THE KEY DATA
The US added 130,000 new jobs in January 2026. That is far above analysts’ expectations, which were around 55,000, and well above the 48,000 recorded in December. It marks the strongest month for hiring since December 2024, when the labor market last showed clear signs of strong momentum.

At the same time, unemployment fell to 4.3 percent, while most had expected it to remain steady at 4.4 percent. Labor force participation also rose to 62.5 percent, indicating that more people reentered the job market. Investors always pay close attention to this, since it signals confidence and increased economic activity.
So, is everything fine? Not exactly.
While January delivered a solid number, the overall picture for 2025 was disappointing. The government revised the data, showing that only 181,000 jobs were created for the entire year, down from the initially reported 584,000. That works out to roughly 15,000 per month. This is one of the weakest annual totals in recent years and confirms that 2025 was essentially a year of stagnation for the labor market.
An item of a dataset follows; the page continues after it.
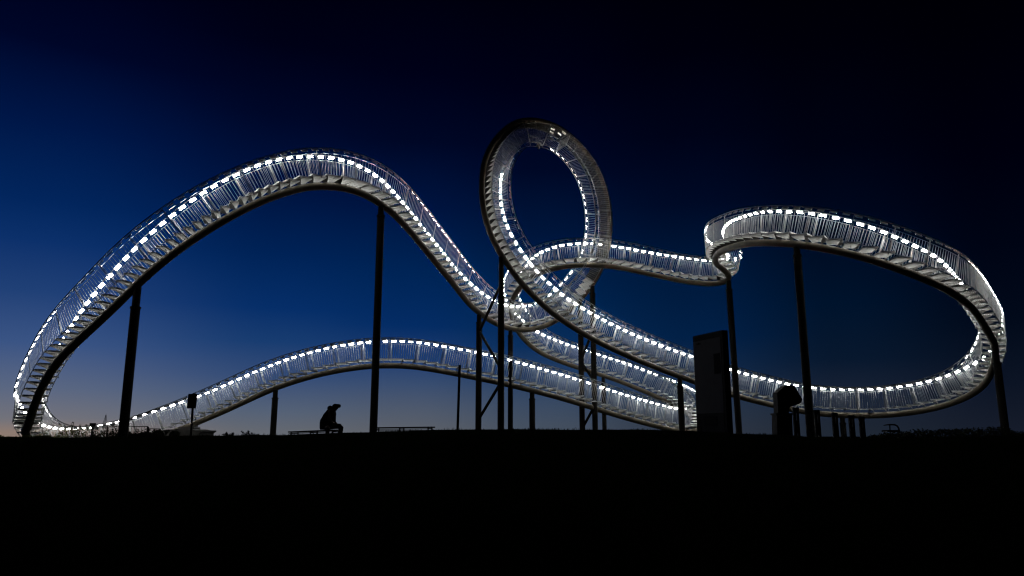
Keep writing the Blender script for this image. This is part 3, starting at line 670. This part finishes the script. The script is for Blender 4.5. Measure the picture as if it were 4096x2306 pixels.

Now, if you are wondering which sectors added the most jobs, here they are:
(a) Healthcare: +82,000
(b) Social assistance: +42,000
(c) Construction: +33,000
Healthcare and social assistance have been steady pillars of job growth for years. What surprised many observers, however, was the strength in construction. As noted by Chris Lau, companies such as PulteGroup and D.R. Horton have seen their stock prices rise due to improved mortgage conditions. Investors are anticipating that homebuilding activity will regain momentum.
On the other hand, the federal government and financial services sectors posted losses of 34,000 and 22,000 jobs respectively. In the public sector, many positions that had been temporarily preserved through deferred resignations were ultimately eliminated. In financial services, reduced activity amid uncertainty over interest rates and investment trends led to staff reductions.